- What is required -
Report the count of lines below that include "this", without any other text.

- Records -

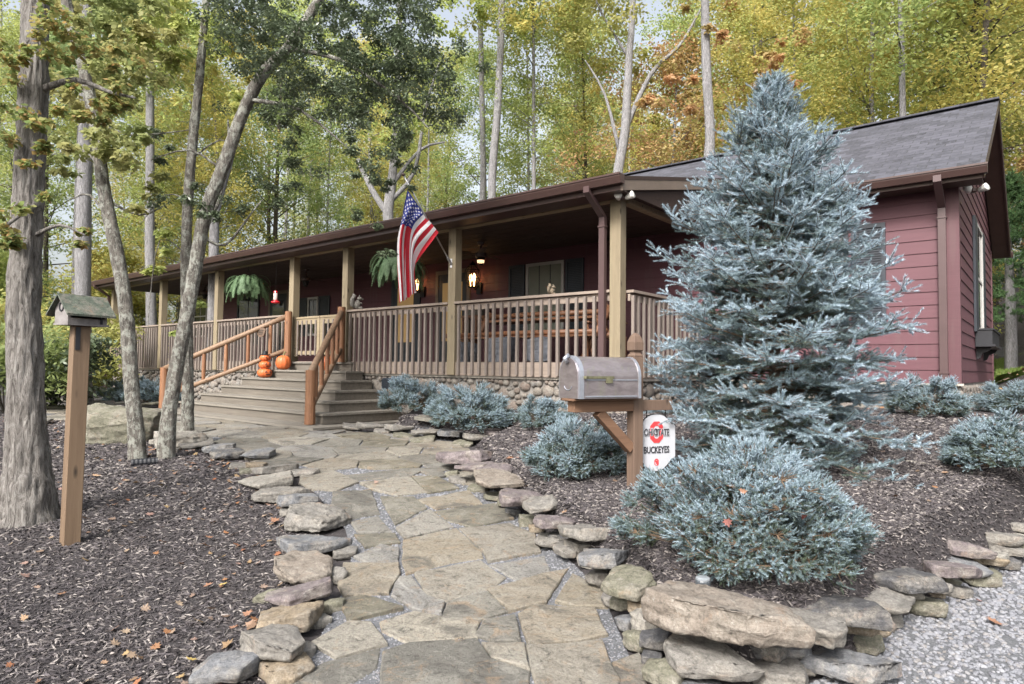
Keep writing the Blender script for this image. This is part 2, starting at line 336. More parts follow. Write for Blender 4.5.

--

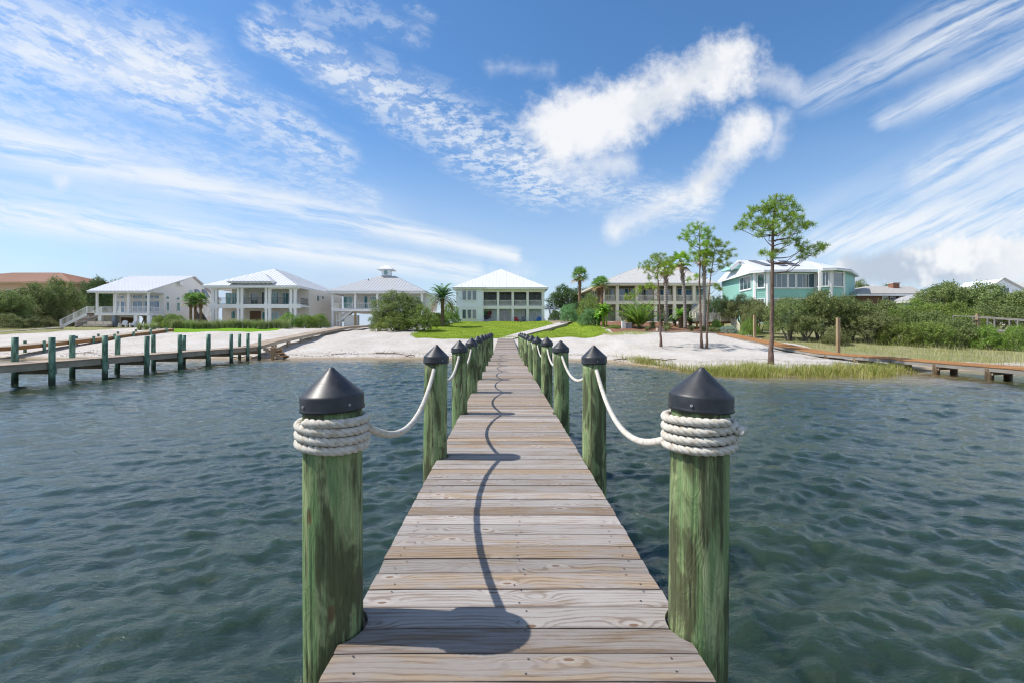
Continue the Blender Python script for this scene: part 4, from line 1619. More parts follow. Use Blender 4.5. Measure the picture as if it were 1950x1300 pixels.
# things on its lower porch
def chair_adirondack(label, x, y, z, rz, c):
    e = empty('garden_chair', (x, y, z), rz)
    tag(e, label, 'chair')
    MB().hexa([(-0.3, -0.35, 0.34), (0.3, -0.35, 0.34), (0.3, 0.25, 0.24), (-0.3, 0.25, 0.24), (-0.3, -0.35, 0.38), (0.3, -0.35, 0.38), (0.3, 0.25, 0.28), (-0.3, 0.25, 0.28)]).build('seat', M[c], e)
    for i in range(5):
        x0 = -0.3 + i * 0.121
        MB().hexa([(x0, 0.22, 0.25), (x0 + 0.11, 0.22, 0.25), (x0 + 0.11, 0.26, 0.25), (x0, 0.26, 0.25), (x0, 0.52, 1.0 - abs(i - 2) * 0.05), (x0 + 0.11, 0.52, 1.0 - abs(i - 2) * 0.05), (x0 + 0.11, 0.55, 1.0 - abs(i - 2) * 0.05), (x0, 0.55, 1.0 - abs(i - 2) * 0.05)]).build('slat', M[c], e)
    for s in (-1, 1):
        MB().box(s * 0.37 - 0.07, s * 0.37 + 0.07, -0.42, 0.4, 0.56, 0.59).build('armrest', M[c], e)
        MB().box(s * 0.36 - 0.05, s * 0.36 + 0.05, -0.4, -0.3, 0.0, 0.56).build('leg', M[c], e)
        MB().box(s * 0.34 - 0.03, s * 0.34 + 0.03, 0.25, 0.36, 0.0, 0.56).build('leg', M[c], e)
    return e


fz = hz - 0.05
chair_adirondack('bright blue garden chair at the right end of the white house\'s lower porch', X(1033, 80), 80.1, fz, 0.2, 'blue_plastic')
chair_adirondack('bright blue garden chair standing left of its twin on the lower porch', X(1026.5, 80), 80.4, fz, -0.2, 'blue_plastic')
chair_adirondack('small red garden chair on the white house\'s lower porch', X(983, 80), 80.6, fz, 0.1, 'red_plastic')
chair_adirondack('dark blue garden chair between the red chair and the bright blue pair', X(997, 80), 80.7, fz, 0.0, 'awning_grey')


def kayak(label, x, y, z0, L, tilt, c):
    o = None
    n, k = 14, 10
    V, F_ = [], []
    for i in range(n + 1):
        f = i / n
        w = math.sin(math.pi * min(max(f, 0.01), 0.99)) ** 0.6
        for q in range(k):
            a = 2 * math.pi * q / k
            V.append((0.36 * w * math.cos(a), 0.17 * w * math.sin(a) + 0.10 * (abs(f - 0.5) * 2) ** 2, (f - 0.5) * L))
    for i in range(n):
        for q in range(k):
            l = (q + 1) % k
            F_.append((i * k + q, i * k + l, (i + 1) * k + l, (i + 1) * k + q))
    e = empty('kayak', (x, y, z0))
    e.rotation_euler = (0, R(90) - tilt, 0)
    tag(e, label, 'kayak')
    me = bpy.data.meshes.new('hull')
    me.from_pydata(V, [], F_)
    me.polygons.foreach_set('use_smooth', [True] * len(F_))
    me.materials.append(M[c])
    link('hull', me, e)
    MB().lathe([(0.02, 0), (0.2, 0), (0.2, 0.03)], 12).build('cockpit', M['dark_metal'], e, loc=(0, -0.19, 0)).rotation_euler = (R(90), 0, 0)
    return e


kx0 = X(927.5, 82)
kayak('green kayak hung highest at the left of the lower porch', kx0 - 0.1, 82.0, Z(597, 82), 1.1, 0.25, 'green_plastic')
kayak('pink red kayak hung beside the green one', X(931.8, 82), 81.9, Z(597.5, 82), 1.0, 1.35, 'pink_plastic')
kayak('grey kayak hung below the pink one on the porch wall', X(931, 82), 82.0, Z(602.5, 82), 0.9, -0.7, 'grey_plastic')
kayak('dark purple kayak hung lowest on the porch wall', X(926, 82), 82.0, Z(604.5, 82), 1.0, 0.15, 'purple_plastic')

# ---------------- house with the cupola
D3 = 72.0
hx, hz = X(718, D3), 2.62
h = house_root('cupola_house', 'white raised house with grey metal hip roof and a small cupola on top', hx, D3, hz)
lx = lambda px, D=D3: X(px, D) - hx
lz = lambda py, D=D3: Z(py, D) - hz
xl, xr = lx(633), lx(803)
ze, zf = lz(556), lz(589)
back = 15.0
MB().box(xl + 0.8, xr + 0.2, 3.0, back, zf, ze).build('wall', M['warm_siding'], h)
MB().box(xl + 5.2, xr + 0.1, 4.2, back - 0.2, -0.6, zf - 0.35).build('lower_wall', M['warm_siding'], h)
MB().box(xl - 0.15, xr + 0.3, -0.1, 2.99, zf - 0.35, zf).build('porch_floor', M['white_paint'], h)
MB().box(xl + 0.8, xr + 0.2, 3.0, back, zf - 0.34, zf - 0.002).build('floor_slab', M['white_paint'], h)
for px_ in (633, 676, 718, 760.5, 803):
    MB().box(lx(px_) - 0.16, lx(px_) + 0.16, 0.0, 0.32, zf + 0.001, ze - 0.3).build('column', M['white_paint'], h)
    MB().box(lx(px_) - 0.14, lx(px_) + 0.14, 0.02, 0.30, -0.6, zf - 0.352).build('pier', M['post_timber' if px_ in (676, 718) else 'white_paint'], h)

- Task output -
2